Maintenance and repairs — The increase in 2013 compared to 2012 was driven by (i) the Greenstar
acquisition and (ii) higher internal shop labor costs due in part to higher incentive compensation and merit
increases.
Subcontractor costs — The increase in 2014 was driven by (i) remediation services within our Energy and
Environmental Services business and (ii) the RCI operations acquired in July 2013; offset in part by the volume
decline related to the loss of certain large accounts in our WMSBS organization. The decrease in 2013 was
driven primarily by the volume decline associated with the loss of certain large accounts in our WMSBS
organization. These decreases were offset, in part, by higher costs associated with the acquired RCI operations.
Cost of goods sold — The decrease in cost of goods sold in 2014 is due to (i) increased efforts to reduce
controllable recycling rebates paid to customers; (ii) better alignment of rebate structures to commodity prices for
new recycling contracts; (iii) ongoing recycling business improvement efforts around inbound quality control and
(iv) lower commodity prices. These cost decreases were offset in part by our business in portable self-storage
services and remediation services. The increase in cost of goods sold in 2013 is due in large part to higher
customer rebates resulting from higher volumes in our recycling commodity business driven primarily by the
acquired Greenstar operations.
Fuel — The decrease in fuel expense in both 2014 and 2013 when compared to the prior year periods was
driven by (i) lower fuel purchases due to reduced collection volumes; (ii) lower costs resulting from the
conversion of our fleet to CNG vehicles; (iii) lower fuel prices and (iv) retroactive CNG fuel excise credits.

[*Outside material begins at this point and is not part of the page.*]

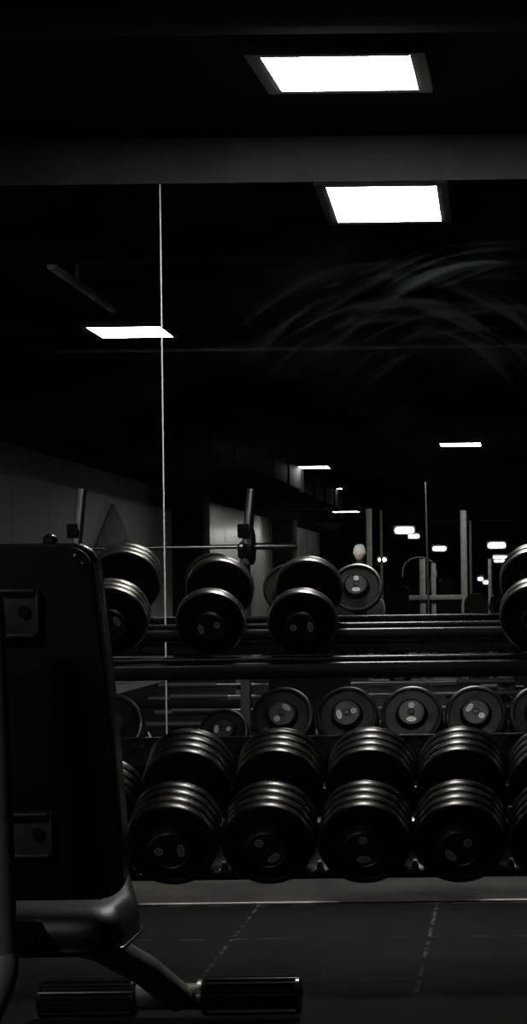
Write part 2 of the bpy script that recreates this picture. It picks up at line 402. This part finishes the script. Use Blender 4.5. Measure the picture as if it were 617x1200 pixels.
# ------------------------------------------------------------------ dumbbells
TILT = math.radians(25)
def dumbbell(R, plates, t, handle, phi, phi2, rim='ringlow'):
    """axis along local +Y, front face at y=0"""
    root = empty('dumbbell', (0, 0, 0))
    def head(y0, sgn, ph):
        bm = bmesh.new(); prof = [(0, .0), (R*.50, .0), (R*.52, .005), (R*.84, .005), (R*.87, 0)]; mi = [0, 0, 0, 0]
        be = min(.008, t*.24); gr = min(.014, t*.42)
        y = 0
        for k in range(plates):
            a, b = y, y+t*.78
            rk = R
            prof += [(rk-be, a), (rk-be*.3, a+be*.3), (rk, a+be), (rk, b-be), (rk-be*.3, b-be*.3), (rk-be, b)]; mi += [0 if k == 0 else 0, 1, 1, 1, 1, 1]
            if k < plates-1: prof += [(rk-gr, b+.001), (rk-gr, y+t-.001)]; mi += [0, 0]
            y += t
        yb = y - t*.16
        prof += [(R*.3, yb), (R*.22, yb+.012), (.016, yb+.012)]; mi += [0, 0, 0]
        prof2 = [(r, y0 + sgn*q) for r, q in prof]
        lathe(bm, prof2, 64, mi=mi + [0]*5)
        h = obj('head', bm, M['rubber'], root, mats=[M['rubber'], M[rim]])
        # protruding end cap
        bm = bmesh.new()
        hp = [(R*.50, 0), (R*.485, -.012), (R*.46, -.021), (R*.42, -.026), (R*.40, -.0235), (R*.12, -.0235), (R*.10, -.020), (R*.075, -.020), (R*.07, -.026), (0, -.027)]
        lathe(bm, [(r, y0 + sgn*q) for r, q in hp], 48)
        c = obj('end_cap', bm, M['hub'], h)
        # badges: a ring with a small cross, an oval with two lines
        yy = y0 - sgn*.0235
        def strip_ring(bm, cx, cz, a, b, rot, wd, n=28):
            for k in range(n):
                q = []
                for kk in (k, k+1):
                    u = 2*PI*kk/n
                    for f in (1, 1-wd):
                        x, z = a*f*math.cos(u), b*f*math.sin(u)
                        q.append((cx + x*math.cos(rot)-z*math.sin(rot), cz + x*math.sin(rot)+z*math.cos(rot)))
                ya, yb_ = yy, yy - sgn*.0012
                A = [bm.verts.new((x, yb_, z)) for x, z in (q[0], q[2], q[3], q[1])]
                bm.faces.new(A)
                B = [bm.verts.new((x, ya, z)) for x, z in (q[0], q[2])]; bm.faces.new((A[0], A[1], B[1], B[0]))
        def bar(bm, cx, cz, l, w, rot, off=(0, 0)):
            ca, sa = math.cos(rot), math.sin(rot); pts = []
            for x, z in ((-l, -w), (l, -w), (l, w), (-l, w)):
                x += off[0]; z += off[1]
                pts.append(bm.verts.new((cx + x*ca - z*sa, yy - sgn*.0012, cz + x*sa + z*ca)))
            bm.faces.new(pts)
        sep = .232*R; u = (math.cos(ph), math.sin(ph))
        rad = .093*R
        bm = bmesh.new(); cx, cz = -u[0]*sep*1.02, -u[1]*sep*1.02
        strip_ring(bm, cx, cz, rad, rad, 0, .38)
        bar(bm, cx, cz, rad*.5, rad*.14, ph+.8); bar(bm, cx, cz, rad*.5, rad*.14, ph+.8+PI/2)
        obj('round_badge', bm, M['badge'], h, smooth=False)
        bm = bmesh.new(); cx, cz = u[0]*sep*1.05, u[1]*sep*1.05
        a_, b_ = .082*R, .155*R
        strip_ring(bm, cx, cz, a_, b_, ph, .34)
        bar(bm, cx, cz, a_*.16, b_*.55, ph, (-a_*.25, 0)); bar(bm, cx, cz, a_*.16, b_*.5, ph, (a_*.25, 0))
        obj('oval_badge', bm, M['badge'], h, smooth=False)
        return yb
    T = (plates-.16)*t + .012
    L = 2*T + handle
    head(0, 1, phi); head(L, -1, phi2)
    bm = bmesh.new(); n = 14; prof = []
    for k in range(n+1):
        q = k/n; prof.append((.0145 + .0035*math.sin(PI*q), T-.012 + (handle+.024)*q))
    prof = [(0, T-.013)] + prof + [(0, T+handle+.013)]
    lathe(bm, prof, 24); obj('handle', bm, M['chrome'], root)
    return root, L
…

Disposal and franchise fees and taxes— The increase in costs in both 2014 and 2013 can be attributable to
(i) higher disposal fees and taxes due to higher landfill volumes and (ii) higher municipal franchise fees relating
to the collection line of business. A disposal surcharge at one of our waste-to-energy facilities in 2013 affected
the comparability in both periods.
Landfill operating costs Significant items affecting the comparability of expenses for the periods
presented include (i) unfavorable adjustments in 2014 and 2012 as well as favorable adjustments in 2013 related
to changes in U.S. Treasury rates used to discount the present value of our environmental remediation obligations
and recovery rates and (ii) higher leachate costs for all comparable periods.